- _What is required_
Skip the pictures, please, and write out exactly the lines from the opening of the data through the line containing "PI = math.pi".

- _Dataset excerpt_
────────────────────────────────────────

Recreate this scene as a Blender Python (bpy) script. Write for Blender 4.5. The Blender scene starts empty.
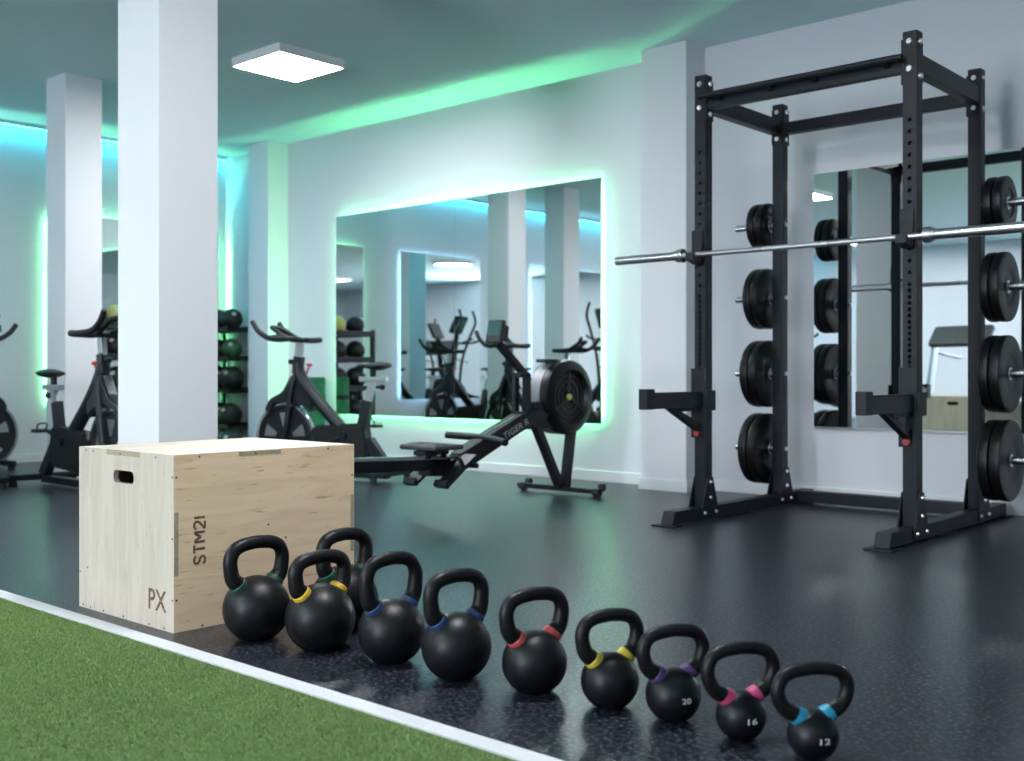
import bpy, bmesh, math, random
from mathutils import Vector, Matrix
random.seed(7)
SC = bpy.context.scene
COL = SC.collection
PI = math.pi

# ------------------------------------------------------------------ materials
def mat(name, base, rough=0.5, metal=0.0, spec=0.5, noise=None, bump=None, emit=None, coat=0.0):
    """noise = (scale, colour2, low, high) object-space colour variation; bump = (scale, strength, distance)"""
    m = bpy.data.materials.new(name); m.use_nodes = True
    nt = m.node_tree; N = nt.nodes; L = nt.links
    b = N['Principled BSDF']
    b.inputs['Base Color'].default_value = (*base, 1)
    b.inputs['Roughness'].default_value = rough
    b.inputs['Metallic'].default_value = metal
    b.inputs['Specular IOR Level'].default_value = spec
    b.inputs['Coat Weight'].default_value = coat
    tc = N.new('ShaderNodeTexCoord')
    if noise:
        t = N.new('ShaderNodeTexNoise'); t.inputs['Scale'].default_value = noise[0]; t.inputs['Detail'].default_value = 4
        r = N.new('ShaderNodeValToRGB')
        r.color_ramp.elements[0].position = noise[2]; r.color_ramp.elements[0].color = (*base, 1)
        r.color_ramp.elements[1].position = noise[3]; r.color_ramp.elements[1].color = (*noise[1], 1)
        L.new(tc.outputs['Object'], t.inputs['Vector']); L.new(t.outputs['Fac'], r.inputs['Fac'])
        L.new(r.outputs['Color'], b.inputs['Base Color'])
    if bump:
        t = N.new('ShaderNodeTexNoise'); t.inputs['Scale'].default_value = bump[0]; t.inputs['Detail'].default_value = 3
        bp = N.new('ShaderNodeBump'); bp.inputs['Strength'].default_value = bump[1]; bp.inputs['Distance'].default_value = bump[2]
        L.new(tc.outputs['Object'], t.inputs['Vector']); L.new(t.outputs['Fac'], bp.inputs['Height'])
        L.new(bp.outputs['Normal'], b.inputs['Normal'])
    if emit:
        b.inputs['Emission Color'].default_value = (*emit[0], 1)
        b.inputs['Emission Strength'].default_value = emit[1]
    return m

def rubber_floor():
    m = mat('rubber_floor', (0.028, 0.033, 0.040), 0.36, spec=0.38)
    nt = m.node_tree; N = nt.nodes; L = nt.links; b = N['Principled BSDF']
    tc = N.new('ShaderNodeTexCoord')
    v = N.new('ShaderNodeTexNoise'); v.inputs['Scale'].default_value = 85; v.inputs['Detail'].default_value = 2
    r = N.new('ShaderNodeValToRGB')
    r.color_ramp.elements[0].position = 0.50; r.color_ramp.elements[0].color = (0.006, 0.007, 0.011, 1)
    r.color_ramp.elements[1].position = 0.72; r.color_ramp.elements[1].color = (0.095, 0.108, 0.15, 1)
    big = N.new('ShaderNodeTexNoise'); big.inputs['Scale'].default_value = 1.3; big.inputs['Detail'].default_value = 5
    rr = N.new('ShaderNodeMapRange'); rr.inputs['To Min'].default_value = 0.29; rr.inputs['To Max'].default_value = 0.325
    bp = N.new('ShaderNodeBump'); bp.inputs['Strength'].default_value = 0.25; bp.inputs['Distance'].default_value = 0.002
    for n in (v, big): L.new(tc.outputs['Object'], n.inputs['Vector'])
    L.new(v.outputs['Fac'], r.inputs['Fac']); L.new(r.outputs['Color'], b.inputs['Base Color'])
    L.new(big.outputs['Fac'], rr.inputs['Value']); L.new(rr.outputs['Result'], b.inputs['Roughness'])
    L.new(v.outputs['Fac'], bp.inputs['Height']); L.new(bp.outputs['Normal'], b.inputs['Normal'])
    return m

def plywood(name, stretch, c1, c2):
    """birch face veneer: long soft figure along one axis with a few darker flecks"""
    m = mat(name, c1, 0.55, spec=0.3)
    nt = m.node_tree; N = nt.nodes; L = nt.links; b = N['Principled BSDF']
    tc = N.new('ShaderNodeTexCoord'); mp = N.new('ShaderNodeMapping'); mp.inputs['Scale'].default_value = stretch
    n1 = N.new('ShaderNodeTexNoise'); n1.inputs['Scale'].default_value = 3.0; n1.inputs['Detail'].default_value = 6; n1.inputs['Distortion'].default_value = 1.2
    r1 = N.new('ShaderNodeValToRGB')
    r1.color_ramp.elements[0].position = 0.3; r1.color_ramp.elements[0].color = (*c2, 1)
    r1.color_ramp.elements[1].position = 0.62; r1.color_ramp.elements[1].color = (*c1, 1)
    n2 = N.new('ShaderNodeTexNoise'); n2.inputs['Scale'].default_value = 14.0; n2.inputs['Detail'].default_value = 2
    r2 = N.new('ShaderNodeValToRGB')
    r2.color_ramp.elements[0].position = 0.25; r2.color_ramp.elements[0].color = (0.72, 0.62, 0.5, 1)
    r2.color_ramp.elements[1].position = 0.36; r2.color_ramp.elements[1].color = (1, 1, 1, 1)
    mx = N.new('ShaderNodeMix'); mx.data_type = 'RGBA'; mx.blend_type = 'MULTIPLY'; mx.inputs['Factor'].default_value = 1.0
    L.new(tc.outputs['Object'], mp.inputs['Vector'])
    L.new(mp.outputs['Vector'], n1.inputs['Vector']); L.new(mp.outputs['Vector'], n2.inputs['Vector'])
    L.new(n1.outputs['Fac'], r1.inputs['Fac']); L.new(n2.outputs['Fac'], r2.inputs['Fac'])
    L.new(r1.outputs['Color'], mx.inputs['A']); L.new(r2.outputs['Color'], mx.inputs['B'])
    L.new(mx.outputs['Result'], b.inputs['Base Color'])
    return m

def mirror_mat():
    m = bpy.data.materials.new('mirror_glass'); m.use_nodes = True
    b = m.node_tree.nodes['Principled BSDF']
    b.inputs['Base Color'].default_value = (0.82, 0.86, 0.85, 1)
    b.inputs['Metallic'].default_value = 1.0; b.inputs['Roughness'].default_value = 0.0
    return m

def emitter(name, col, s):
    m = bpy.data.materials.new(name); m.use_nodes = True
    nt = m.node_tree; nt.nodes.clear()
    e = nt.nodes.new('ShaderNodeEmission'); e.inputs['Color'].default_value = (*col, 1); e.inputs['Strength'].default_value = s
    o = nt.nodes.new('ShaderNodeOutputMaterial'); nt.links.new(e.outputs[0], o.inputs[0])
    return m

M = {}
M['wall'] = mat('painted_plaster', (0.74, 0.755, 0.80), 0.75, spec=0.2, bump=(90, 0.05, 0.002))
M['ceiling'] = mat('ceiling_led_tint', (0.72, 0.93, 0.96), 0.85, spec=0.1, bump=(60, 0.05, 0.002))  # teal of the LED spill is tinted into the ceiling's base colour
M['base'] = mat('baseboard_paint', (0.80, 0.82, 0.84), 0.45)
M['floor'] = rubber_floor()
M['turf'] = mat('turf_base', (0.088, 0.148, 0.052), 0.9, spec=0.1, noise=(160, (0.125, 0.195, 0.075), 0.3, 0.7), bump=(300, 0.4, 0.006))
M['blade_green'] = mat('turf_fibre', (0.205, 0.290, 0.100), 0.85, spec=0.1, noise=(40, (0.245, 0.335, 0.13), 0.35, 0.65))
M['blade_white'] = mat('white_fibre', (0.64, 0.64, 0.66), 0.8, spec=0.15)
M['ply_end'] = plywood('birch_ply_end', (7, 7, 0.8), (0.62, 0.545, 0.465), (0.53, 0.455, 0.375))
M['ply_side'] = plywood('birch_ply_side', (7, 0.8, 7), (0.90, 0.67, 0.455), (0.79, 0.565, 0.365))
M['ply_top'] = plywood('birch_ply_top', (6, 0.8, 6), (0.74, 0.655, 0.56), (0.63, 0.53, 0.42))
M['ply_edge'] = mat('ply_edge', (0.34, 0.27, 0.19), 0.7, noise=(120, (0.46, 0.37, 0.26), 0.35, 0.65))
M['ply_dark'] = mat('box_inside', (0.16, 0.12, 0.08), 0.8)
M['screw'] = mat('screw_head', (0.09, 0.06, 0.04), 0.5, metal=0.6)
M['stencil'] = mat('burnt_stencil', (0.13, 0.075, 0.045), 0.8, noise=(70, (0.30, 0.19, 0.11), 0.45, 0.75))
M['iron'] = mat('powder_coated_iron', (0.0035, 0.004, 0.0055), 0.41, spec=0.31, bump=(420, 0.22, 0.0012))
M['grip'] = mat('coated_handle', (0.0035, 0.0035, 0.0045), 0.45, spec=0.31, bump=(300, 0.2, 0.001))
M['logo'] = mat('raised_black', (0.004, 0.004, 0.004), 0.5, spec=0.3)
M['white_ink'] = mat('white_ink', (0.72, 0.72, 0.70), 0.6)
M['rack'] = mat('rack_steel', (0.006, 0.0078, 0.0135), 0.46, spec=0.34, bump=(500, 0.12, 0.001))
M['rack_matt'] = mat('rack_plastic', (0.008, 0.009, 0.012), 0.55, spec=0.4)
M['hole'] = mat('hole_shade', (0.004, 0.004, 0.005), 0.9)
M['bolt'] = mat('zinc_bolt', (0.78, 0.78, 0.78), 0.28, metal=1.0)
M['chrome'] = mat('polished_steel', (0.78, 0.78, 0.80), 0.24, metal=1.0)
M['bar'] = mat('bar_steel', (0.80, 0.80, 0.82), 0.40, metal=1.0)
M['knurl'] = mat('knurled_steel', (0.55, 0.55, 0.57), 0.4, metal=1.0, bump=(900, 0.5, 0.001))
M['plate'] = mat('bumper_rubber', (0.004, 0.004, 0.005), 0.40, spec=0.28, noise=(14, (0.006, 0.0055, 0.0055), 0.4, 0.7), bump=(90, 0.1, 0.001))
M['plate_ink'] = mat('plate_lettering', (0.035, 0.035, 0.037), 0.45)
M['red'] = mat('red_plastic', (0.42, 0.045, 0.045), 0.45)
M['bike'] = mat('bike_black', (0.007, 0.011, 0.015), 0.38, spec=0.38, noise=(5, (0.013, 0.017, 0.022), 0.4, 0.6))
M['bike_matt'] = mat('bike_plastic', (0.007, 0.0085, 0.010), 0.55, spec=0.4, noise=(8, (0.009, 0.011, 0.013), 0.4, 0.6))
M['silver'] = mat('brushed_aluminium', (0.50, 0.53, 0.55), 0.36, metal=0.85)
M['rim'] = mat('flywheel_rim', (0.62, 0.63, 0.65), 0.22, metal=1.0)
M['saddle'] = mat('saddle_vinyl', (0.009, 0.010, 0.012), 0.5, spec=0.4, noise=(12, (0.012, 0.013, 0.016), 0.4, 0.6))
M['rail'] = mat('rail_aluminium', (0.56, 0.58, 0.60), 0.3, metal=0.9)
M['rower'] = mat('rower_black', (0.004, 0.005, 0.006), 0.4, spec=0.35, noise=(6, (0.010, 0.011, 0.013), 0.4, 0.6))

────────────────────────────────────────

- _Exercise result_
Recreate this scene as a Blender Python (bpy) script. Write for Blender 4.5. The Blender scene starts empty.
import bpy, bmesh, math, random
from mathutils import Vector, Matrix
random.seed(7)
SC = bpy.context.scene
COL = SC.collection
PI = math.pi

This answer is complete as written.